New to posting on this forum, but sorry if I am in the wrong place. This is a comment about a breeder, and Kriek bred both roses and peonies. Does he have two separate entries? Did I naively assume that each breeder would only be mentioned once?
Well yes, and thank you. This site covers much more than roses, and as someone interested in garden history, the profiles of breeders are especially interesting. I would have preferred to have put my remarks in as 'breeder information', but couldn't see how to do that - maybe my status is too lowly!!

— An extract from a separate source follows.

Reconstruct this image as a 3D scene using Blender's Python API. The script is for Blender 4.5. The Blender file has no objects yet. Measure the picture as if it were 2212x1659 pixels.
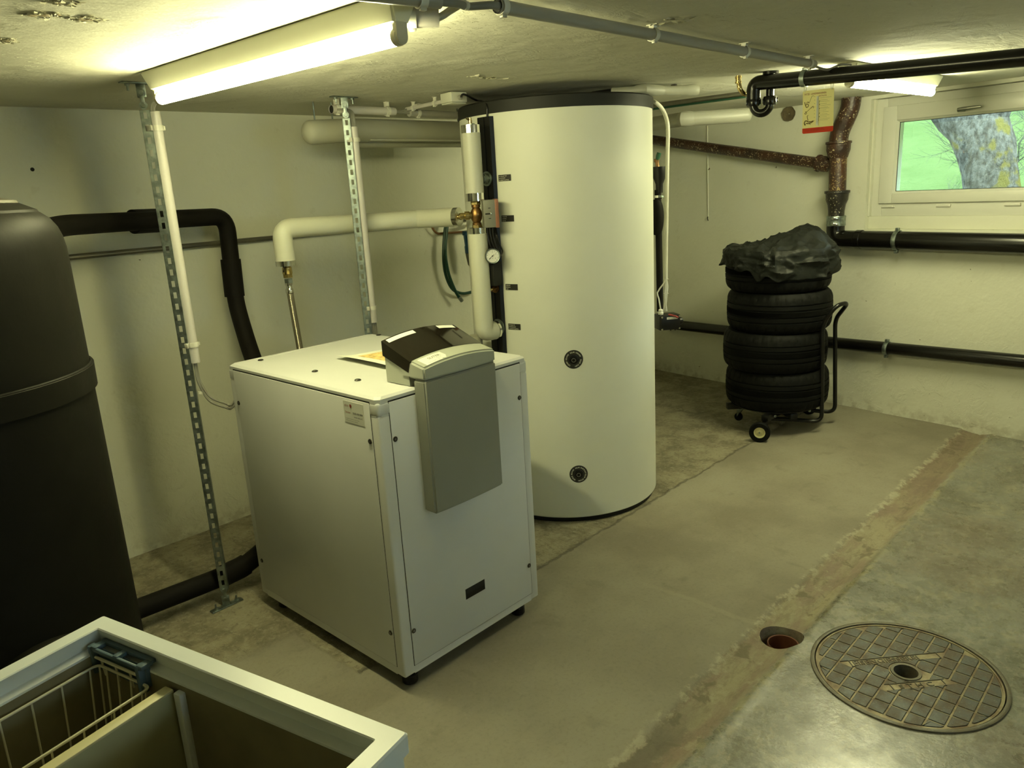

The Peony variety ‘Felix Supreme’ first appeared in 1955 the catalogue of the Cottage Gardens Nursery in Lansing, Michigan. The nursery was owned by Nicolaas Isaac Willem Kriek, who was born in 1895. However it is unlikely that he actually created this peony, even though it is registered to his name. This is because in 1928 a man from Boskoop, The Netherlands, joined his company. Born in 1877, Abraham Nieuwenhuyzen was already an important breeder of peonies in Holland, before coming to America in 1921, where he changed his name to Newhouse. Abraham had won several important medals and prizes for a red peony called ‘Dr H. van der Tak’, back in Holland. In fact, he also won a prize at the America National Peony Show in 1923 for the ‘finest crimson’ with another of his plants, ‘Mr. L. Van Leeuwen’. his introduction, He started working for Kriek in 1928, and died in Lansing in 1957. He has peonies registered at the American Peony Society under both 'Nieuwenhuyzen' and 'Newhouse'. As for Kriek, he began his life in America as a representative for a Dutch bulb company, and in 1923 started Cottage Gardens Nursery. In 1930 he designed and built a garden in Lansing for Richard H. Scott, President of Reo Motor Car Company. Scott had sold him the land for the nursery. The garden is still in existence, and considered a high-point in that period of American garden design. The nursery still exists today, and is still in the Kriek family. Although the family claim Kriek introduced the 'Spartan' juniper in the 1950s, that seems unlikely, as the name 'Spartan' seems to have been given to this plant when introduced in 1961 by Monrovia Nurseries, who re-named a plant called 'Helle' they re-obtained from Denmark, where they had a sent a seedling of Juniperus chinensis around 1950.